Oklahoma State Blog - College

This year's Bedlam edition was every bit as emotionally draining as expected.  Midway through the 4th quarter, I told my wife this was the best game I had seen all year - "if we end up winning".  Alas, "Sooner Magic" held sway and the Savannah State game retains it's perch at the top of my 2012 memory heap.  Which tells you all you need to know about the season.

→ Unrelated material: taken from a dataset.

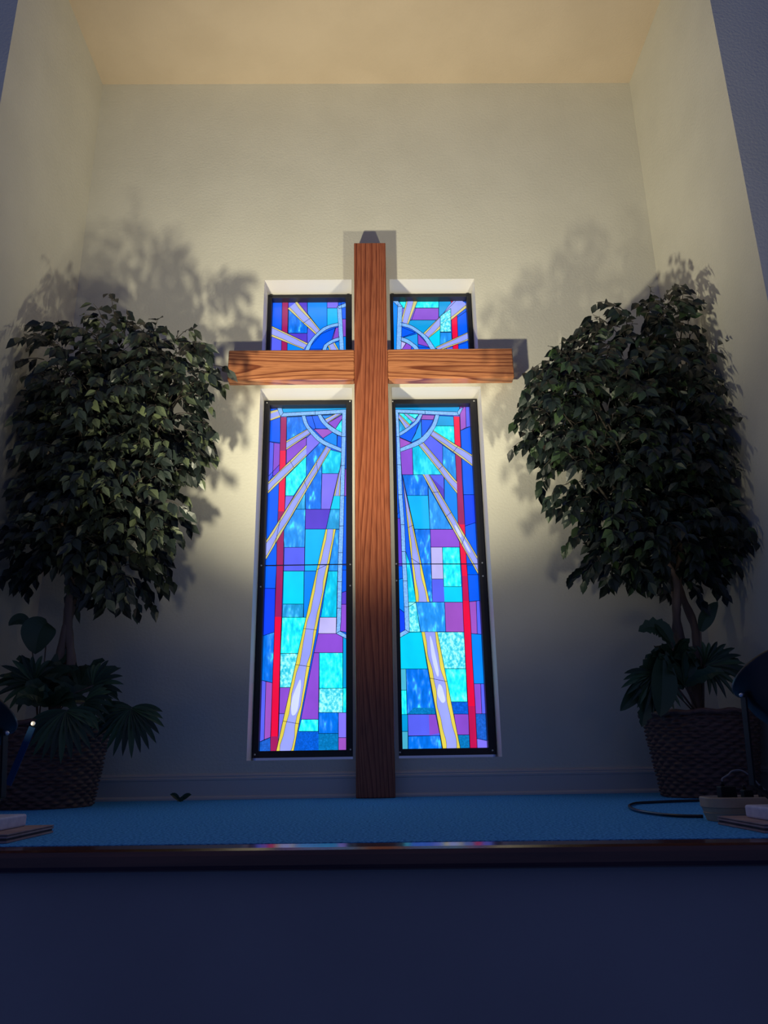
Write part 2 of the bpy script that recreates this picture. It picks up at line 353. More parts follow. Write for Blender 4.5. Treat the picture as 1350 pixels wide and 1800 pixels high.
G.strip('RK', '3 388,1120 375,1420 g 312,1045 290,1650', '3 452,1120 445,1320 g 392,1045 372,1650', 1)
G.strip('RD', 'g 290,1650 h 283,250 263,745 243,1380', 'g 372,1650 h 360,250 347,745 330,1380', 1); G.strip('RK', 'h 243,1380 240,1580', 'h 330,1380 324,1580', 1)
G.ray('3 300,135 400,110 300,230 420,188', 1)
G.ray('3 472,425 700,295 470,515 720,345', 2)
G.ray('3 285,838 668,465 285,950 668,575', 3, cuts=((.58, .1),))
G.ray('3 862,478 262,1425 910,508 262,1612', 4, cuts=((.16, .04), (.36, .0), (.75, .1)))
G.ray('3 1008,655 940,967 1012,720 1003,967', 5)
G.ray([(440+895/6.75, 840+613/6.75), (440+302/6.75, 1090+1600/6.75), (440+1014/6.75, 840+613/6.75), (440+511/6.75, 1090+1640/6.75)], 6, edge='Y2', core='GR', cuts=((.18, -.03), (.44, 0), (.60, 0), (.85, 0)), blotch=((.66, .82, .14, .3),))
G.strip('WB', '3 437,150 1060,116', '3 412,187 1022,155', 3); c('WB', '3 378,100 425,100 440,152 412,187', 3)
G.strip('WB', '3 1060,116 1056,430 1048,700 1035,1270 g 1093,1045 1075,1755 h 1066,135', '3 1022,155 1015,430 1010,700 993,1270 g 1040,1045 1025,1755 h 1020,160', 3)
c('WB', 'h 1064,132 1165,188 1165,238 1018,162', 3)
for l in ('3 755,125 755,170', '3 1015,385 1058,385', '3 1010,670 1052,670', '3 1002,968 1042,968', '3 993,1268 1035,1268', '3 985,1530 1025,1530', 'g 1035,1235 1085,1235', 'g 1025,1550 1078,1550'): G.came(P(l), 3.2, closed=False)
G.strip('WB', '3 622,180 650,270 720,365 820,455 1014,537', '3 658,178 690,270 760,350 850,425 1014,499', 3)
c('B1', '3 658,178 722,172 760,300 740,310 690,270', .5); c('B1', '3 722,172 780,172 905,308 760,302', .5); c('PR', '3 740,307 905,302 925,338 832,398', .5)
c('SK', '3 832,398 925,338 975,370 970,480 850,425', .5); c('B1', '3 970,368 1018,382 1014,500 968,484', .5)
c('SK', '3 815,168 1000,158 855,215', .5); c('PU', '3 880,245 1022,165 1022,200 955,305', .5); c('AQ', '3 1022,205 1022,345 955,305', .5)
G.ray('3 852,210 950,160 880,248 1015,160', 7)
G.strip('WB', '3 780,172 815,240 890,315 960,360 1016,383', '3 815,170 860,235 920,285 975,320 1018,345', 3)
G.came(P('g 130,1045 1165,1030'), 3.6, .006, closed=False)
fr = (-.633, -.118, .190, 2.207)
W3 = window(3, 'll', fr, gbs['ll'], [(-.620, 2.194), (-.129, 2.199), (-.620, 1.205), (-.620, 1.085), (-.129, 1.205), (-.129, 1.085), (-.620, .207), (-.129, .225)]); G.build(W3)
# --- lower right window
G = Glass(gbs['lr']); c = G.cell
c('TD', '5 120,60 780,60 760,160 160,150'); c('PR', '5 775,60 835,60 840,290 785,320'); c('LB', '5 835,60 890,60 895,278 840,290')
c('B1', '5 785,320 895,275 930,955 815,955'); c('B2', '5 815,955 930,955 940,1228 828,1265'); c('B1', '5 828,1265 940,1228 970,1745 850,1745')
c('B1', 'r 950,1040 1100,1040 1110,1455 975,1470'); c('PR', 'r 975,1470 1060,1462 s 1005,165 930,160'); c('LB', 'r 1060,1460 1115,1455 s 1070,172 1005,165')
c('SK', 's 930,160 1070,172 1095,755 965,755'); c('PU', 's 965,755 1045,755 1060,1112 980,1112'); c('LB', 's 1045,755 1100,755 1125,1112 1060,1112')
c('BD', 's 985,1112 1130,1112 1140,1435 1000,1405'); c('LV', 's 1000,1405 1140,1435 1145,1535 1005,1535')
c('TD', '5 540,172 718,180 720,275 500,275'); c('AQ', '5 500,275 720,275 728,450 505,325'); c('LB', '5 400,430 480,362 608,465 608,660')
c('S2', '5 608,465 738,560 745,825 608,665'); c('TH', '5 308,480 365,460 605,757 318,757'); c('PU', '5 190,520 308,480 316,757 205,757')
c('SH', '5 210,757 415,757 465,870 462,962 255,962'); c('VI', '5 475,757 605,757 625,790 625,1010'); c('LB', '5 475,757 600,757 620,790 620,900', .2, False)
c('SK', '5 620,780 748,930 765,1260 625,1010'); c('CY', '5 255,962 465,962 482,1295 328,1295'); c('S2', '5 465,870 705,1297 482,1297')
c('TH', 'r 215,850 270,1000 350,1472 258,1530'); c('SH', 'r 325,610 515,610 540,1472 500,1472'); c('PU', 'r 515,610 785,610 868,770 862,823 520,823')
c('WP', 'r 520,823 658,823 672,1200 530,1200'); c('LB', 'r 530,1200 672,1200 685,1472 540,1472', 0, False); c('AQ', 'r 658,823 862,823 886,1290 675,1290'); c('TQ', 'r 675,1290 886,1290 895,1472 685,1472', 0, False)
c('AP', 'r 258,1475 345,1475 s 332,142 198,142'); c('S2', 'r 345,1475 685,1475 s 632,140 332,140'); c('PR', 'r 685,1475 905,1475 s 850,142 632,140')
c('TQ', 's 195,145 345,142 415,580 80,580 80,210'); c('AP', 's 528,142 850,142 868,577 605,577'); c('AQ', 's 605,577 870,577 888,970 695,970'); c('BS', 's 695,970 888,970 898,1115 730,1115', 0, False)
c('TG', 's 90,580 160,580 165,832 90,832'); c('AQ', 's 90,832 165,832 172,1120 90,1120'); c('SH', 's 160,580 420,580 512,1118 172,1118'); c('DT', 's 250,1040 490,1040 512,1118 172,1118', .2, False)
c('LB', 's 180,1118 512,1118 565,1370 185,1378'); c('PU', 's 430,1118 512,1118 560,1340 440,1365', .2, False); c('TD', 's 95,1120 180,1120 182,1322 95,1322'); c('TG', 's 95,1322 182,1322 183,1540 95,1540'); c('SH', 's 185,1375 562,1370 592,1540 185,1540')
c('PU', 's 728,1115 902,1115 910,1362 765,1362'); c('DT', 's 765,1362 910,1362 918,1540 790,1540')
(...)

My first five thoughts on tonight's game follow:

  1. OU clearly took last year's Bedlam lessons to heart.  Knowing Bill Young would seek to duplicate his defensive aggressiveness from the prior year, it seems obvious that OU wanted to emphasize the short to intermediate passing game.  OU managed 44 first downs (!!) — typical of a team trying to work their way down the field 10-15 yards at a time.  This effectively negated OSU's interior-led pass rush as Landry Jones did not have to wait for long routes to develop before throwing the ball.  OU's interior offensive linemen did a masterful job of picking up the blitzes, stunts, and twists thrown their way by the Cowboys and OSU was unable to generate any sort of pressure off the edge.  Secondary blitzes were largely ineffective due to the distances involved.  As a result, Oklahoma State's secondary was exposed by an experienced, strong-armed QB who had only to read 1-2 routes before throwing the quick hitter.  The Cowboy's secondary was clearly a weakness going into the game...and it remains so.
  2. OSU was not able to control the line of scrimmage.  While true the Oklahoma State defensive front forced OU to all but abandon the run (which should be a surprise to no one not named Stephanie Kuzydym), OSU only registered one sack on the evening despite bringing extra pressure all night.  OU effectively schemed the OSU interior lineman out of the game.  On the other side of the ball, OSU's offensive linemen were unable to consistently and dependably open running lanes for Randle and Smith.  Including Chelf's big runs in the first half, OSU barely registered 200 yards of rushing offense.  This number was supposed to be much more lopsided in the favor of the Cowboys and it severely limited Monken's play-calling.
  3. Quarterback Clint Chelf turned in another performance that could, on the whole, only be spun as average.  A tale of two halves, Chelf's first two quarters left little doubt as to why he was starting.  However, during the second half, under pressure, and in need of a consistent passing game, Chelf wilted.  The games at Texas Tech and OU together begin a trend of poor second half play by the junior signal caller.
  4. How many tipped passes will OSU be giving to opposing teams this year as interceptions?  Stewart, the Cowboys receiver with arguably the best hands, has had at least three of these (UA, TCU, and OU come to mind).  Maybe four?  If Stewart manages to catch the ball thrown (behind) him which was instead tipped to OU for a pick, OSU goes on to at least score a field goal on that drive.  On the defensive side, if Gilbert manages to catch the ball that he instead tipped to Stills for a TD - the Cowboys are looking at a possible 21 point swing in their favor.
  5. Twice, Oklahoma State has lost to a traditional Big 12 power in the waning moments.  Twice, in those same contests, OSU gave up a coverage touchdown on special teams which proved to be the difference.